OROVILLE, California, February 19, 2017 (ENS) – The emergency at California’s Oroville Dam appears to be over for the moment, although during the next few days severe weather is expected to hit the area at the western edge of the Sierra Nevada mountains, as hundreds of thousands of residents return to their homes.

For California, it has been either too little water or too much. After four years of crippling drought, storms and flooding are now putting Californians at risk.

About 188,000 residents near Oroville, were ordered to evacuate February 12 after a hole in an emergency spillway in the Oroville Dam threatened to flood the surrounding area as it flowed into the Feather River.

spillway

The Oroville Dam main spillway is flowing at 55,000 cubic feet per second, allowing engineers to get a better look at the damaged spillway, late afternoon, Feb. 18, 2017. (Photo by Florence Low / California Department of Water Resources)

The state Department of Water Resources says that today flow from the Oroville Dam Flood Control Spillway is expected to remain at 55,000 cubic feet per second and continue to outpace the inflow of water expected from approaching storms.

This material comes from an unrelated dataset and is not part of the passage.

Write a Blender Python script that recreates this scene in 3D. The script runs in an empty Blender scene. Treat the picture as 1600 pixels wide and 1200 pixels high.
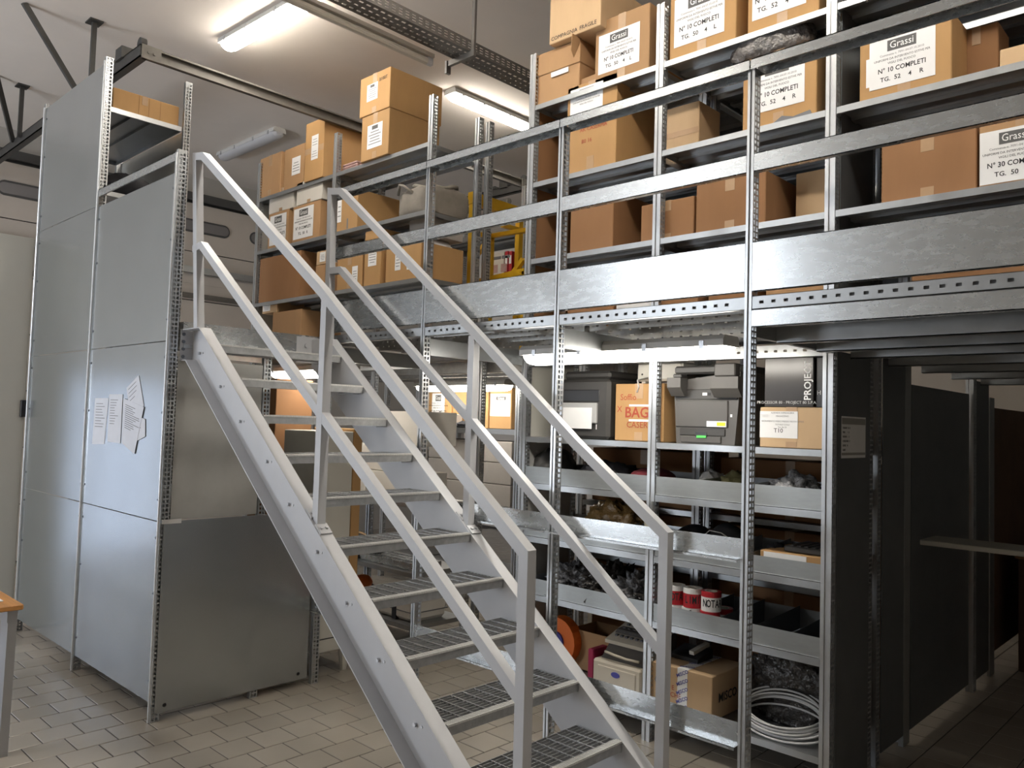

“The reduction in flow has allowed assessment teams to view debris buildup and dredge debris piles below the flood control spillway,” the DWR said in a statement.

Oroville Lake elevations continue trending downward and had fallen to 852 feet, by 4:00 Sunday morning, 48 feet below the emergency spillway.

As runoff flows into the reservoir, water levels will likely fluctuate but will remain within acceptable and typical levels during times of storm activity, said the DWR.

Bill Croyle, acting director of the Department of Water Resources, which has responsibility for the Oroville Dam, said dam operators are prepared to increase flows again should the series of storms forecast to pelt the Sierra Nevada watershed with rain and snow over the next week come in stronger than expected.

DWR continues to work on the area below the spillway, the monoliths, access roads, and eroded areas created by emergency spillway runoff earlier this week.

DWR continues to monitor the status of the dam, spillways, the Hyatt Power Plant, related structures, and progress of repair activities.

While most of the 188,000 people who fled their homes near the dam have returned, an evacuation center will remain open at the Silver Dollar Fairgrounds in Chico. All other evacuation centers supported by Butte County will be closed.

The American Red Cross workers will remain in place in the event that anyone has to evacuate their homes again.

Local officials stated yesterday that the area remains under an evacuation warning and that residents need to be ready to leave their homes again if the situation changes.

Governor Jerry Brown won approval for assistance from the Federal Emergency Management Agency, FEMA, which has approved both recent gubernatorial requests for federal assistance – one to support the response to the situation at Oroville Dam and the other to help with the impacts of January storms that caused flooding, mudslides, erosion, power outages and damage to critical infrastructure across California.

“I want to thank FEMA for moving quickly to approve our requests. This federal aid will get money and resources where it’s needed most,” said the governor.

On Sunday, February 12, Governor Brown declared a state of emergency to bolster the state’s response to the situation in Oroville and support local evacuations.

The nonprofit South Yuba River Citizens League, the Sierra Club and Friends of the River warned years ago that the Oroville Dam, America’s tallest dam at 770 feet, was a disaster waiting to happen.

In 2005, the three nonprofit organizations filed a motion to intervene in the Federal Energy Regulatory Commission’s relicensing of Oroville Dam. They cited potential erosion issues at the unarmored, ungated spillway, warning that it did not meet FERC’s Engineering Guidelines.

The coalition requested FERC to require the DWR to “armor or otherwise reconstruct the ungated spillway and to make any other needed modifications so that the licensee (DWR) can safely and confidently conduct required surcharge operations consistent with the Corps of Engineers Oroville Dam Reservoir Regulation Manual.”

Caleb Dardick, executive director of South Yuba River Citizens League, said Thursday, “The Oroville Dam spillway situation is extremely concerning. Once the danger has passed, we expect that the appropriate officials will provide a full analysis.”

“We’re in a new normal: climate change and extreme flood events will make unprecedented demands on our flood control system and waterways. We need science-based leadership for the sake of public safety and sustainable river management in Northern California,” Dardick said.

“Right now, all our efforts should focus on keeping our community safe,” he said. “Later, we will have time to ask hard questions and we hope that our state and federal officials, environmental groups and other community groups will come together to support one another in seeking answers.”